--- begin ---

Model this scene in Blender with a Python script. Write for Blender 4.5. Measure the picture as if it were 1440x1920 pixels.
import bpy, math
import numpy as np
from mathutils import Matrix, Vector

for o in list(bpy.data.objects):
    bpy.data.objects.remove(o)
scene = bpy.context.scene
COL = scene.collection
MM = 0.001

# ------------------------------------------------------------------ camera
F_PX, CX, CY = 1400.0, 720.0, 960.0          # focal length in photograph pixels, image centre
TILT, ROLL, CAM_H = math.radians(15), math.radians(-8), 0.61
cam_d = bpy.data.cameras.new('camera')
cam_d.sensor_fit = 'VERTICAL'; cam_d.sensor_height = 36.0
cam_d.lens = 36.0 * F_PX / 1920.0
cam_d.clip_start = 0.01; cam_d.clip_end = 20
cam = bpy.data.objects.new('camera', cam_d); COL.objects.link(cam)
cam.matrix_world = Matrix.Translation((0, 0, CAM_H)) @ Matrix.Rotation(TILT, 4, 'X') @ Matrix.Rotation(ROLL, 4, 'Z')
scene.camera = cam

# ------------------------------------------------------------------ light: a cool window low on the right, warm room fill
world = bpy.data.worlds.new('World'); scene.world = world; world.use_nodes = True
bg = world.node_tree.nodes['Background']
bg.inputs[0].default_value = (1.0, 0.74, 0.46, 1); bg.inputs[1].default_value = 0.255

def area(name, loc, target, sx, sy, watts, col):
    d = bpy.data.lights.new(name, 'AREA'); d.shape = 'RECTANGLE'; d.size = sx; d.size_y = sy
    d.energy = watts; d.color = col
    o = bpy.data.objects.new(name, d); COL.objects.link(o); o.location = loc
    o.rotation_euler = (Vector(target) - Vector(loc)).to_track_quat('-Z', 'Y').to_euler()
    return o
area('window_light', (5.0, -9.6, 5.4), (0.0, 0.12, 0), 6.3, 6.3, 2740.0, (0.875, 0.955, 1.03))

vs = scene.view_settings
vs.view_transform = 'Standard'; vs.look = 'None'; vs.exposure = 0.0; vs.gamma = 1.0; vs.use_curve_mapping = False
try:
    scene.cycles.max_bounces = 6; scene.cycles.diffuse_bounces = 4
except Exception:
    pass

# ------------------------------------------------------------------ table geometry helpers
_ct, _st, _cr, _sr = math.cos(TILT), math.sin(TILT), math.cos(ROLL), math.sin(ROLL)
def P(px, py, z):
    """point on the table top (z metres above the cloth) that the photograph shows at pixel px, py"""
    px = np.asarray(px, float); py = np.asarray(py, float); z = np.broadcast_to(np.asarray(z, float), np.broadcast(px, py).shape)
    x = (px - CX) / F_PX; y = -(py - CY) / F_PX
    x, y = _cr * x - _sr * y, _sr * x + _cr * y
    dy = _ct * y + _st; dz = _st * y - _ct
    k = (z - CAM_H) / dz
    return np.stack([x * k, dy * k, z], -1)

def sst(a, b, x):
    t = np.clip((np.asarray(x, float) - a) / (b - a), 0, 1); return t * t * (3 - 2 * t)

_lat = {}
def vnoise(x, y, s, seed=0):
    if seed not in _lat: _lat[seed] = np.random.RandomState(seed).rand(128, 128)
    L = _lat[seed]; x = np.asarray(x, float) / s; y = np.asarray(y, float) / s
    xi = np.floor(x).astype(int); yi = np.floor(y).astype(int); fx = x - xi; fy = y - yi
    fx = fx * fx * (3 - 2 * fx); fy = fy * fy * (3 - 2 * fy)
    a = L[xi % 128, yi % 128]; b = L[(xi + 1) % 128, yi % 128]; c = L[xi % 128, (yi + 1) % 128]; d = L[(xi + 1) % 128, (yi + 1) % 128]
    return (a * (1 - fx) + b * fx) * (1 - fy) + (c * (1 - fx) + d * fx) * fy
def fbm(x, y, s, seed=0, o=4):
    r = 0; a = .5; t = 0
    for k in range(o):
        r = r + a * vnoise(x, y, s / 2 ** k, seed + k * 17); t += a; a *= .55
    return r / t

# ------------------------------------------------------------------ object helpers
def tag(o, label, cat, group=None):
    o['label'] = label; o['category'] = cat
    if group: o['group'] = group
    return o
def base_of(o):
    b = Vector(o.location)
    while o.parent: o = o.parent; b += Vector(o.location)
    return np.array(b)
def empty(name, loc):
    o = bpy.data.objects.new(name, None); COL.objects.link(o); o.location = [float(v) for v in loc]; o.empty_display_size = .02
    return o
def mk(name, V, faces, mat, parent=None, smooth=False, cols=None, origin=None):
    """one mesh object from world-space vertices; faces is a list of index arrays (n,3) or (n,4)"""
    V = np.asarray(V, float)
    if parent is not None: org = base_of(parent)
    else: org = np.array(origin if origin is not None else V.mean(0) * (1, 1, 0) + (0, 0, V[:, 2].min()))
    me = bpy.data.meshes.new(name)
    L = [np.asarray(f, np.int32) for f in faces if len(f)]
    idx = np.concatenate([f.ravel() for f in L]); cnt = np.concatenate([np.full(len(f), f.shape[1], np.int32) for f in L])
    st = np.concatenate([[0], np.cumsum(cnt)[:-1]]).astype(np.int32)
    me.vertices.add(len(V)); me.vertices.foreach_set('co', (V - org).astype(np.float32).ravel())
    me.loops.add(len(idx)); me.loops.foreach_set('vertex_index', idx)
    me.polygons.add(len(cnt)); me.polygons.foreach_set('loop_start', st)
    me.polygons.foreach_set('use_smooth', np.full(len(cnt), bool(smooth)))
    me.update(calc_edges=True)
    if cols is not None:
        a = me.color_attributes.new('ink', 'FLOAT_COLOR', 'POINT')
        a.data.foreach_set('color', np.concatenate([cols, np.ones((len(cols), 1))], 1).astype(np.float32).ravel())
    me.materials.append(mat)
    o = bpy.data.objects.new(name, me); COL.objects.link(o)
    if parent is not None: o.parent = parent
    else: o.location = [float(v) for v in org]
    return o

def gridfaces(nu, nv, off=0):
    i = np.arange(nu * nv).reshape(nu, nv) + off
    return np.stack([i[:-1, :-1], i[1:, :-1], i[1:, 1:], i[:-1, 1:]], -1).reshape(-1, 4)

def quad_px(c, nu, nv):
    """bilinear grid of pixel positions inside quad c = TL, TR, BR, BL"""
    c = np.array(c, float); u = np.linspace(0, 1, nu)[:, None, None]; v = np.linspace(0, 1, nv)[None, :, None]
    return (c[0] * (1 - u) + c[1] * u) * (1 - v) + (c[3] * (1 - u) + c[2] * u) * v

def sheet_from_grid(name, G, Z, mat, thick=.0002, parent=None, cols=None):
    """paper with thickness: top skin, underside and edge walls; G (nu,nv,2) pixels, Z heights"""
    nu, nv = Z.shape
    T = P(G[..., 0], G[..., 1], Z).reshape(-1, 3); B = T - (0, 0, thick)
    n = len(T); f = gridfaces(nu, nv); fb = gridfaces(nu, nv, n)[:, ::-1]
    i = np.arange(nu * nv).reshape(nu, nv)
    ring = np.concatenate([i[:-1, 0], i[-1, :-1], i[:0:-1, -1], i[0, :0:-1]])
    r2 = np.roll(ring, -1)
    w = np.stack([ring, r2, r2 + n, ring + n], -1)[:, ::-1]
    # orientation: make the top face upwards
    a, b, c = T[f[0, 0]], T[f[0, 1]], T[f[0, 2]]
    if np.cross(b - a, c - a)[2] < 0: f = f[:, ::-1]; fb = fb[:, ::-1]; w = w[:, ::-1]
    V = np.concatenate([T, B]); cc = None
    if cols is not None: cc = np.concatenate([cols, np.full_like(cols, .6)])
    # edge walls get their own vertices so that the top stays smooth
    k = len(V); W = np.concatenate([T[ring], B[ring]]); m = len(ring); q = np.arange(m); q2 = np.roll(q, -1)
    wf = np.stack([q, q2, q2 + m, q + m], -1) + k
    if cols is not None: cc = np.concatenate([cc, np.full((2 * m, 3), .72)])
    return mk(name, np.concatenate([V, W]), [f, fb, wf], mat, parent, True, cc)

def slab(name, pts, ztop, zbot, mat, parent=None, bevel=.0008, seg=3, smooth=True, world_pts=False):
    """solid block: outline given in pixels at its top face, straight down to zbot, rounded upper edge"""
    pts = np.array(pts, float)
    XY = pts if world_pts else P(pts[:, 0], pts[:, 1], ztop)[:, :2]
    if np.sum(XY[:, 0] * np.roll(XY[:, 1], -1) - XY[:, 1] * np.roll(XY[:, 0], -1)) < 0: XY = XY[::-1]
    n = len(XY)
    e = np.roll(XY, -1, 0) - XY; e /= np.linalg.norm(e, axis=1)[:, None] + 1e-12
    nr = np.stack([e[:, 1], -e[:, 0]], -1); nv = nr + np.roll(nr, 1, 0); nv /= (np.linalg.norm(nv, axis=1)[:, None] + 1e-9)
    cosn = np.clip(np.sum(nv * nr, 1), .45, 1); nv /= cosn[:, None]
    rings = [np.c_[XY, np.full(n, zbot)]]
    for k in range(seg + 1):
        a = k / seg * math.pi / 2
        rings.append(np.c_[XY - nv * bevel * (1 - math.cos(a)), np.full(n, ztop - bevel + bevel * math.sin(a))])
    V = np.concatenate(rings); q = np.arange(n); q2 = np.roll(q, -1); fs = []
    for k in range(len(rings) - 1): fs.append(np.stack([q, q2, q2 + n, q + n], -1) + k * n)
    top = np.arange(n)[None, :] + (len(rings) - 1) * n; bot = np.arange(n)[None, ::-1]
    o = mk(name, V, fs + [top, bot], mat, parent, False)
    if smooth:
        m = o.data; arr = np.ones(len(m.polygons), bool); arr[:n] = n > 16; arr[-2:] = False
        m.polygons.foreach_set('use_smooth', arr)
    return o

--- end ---

» Work to complete: Look through the material above and pick out each line holding the word "scene".

» Exercise answer:
Model this scene in Blender with a Python script. Write for Blender 4.5. Measure the picture as if it were 1440x1920 pixels.
scene = bpy.context.scene
COL = scene.collection
scene.camera = cam
world = bpy.data.worlds.new('World'); scene.world = world; world.use_nodes = True
vs = scene.view_settings
    scene.cycles.max_bounces = 6; scene.cycles.diffuse_bounces = 4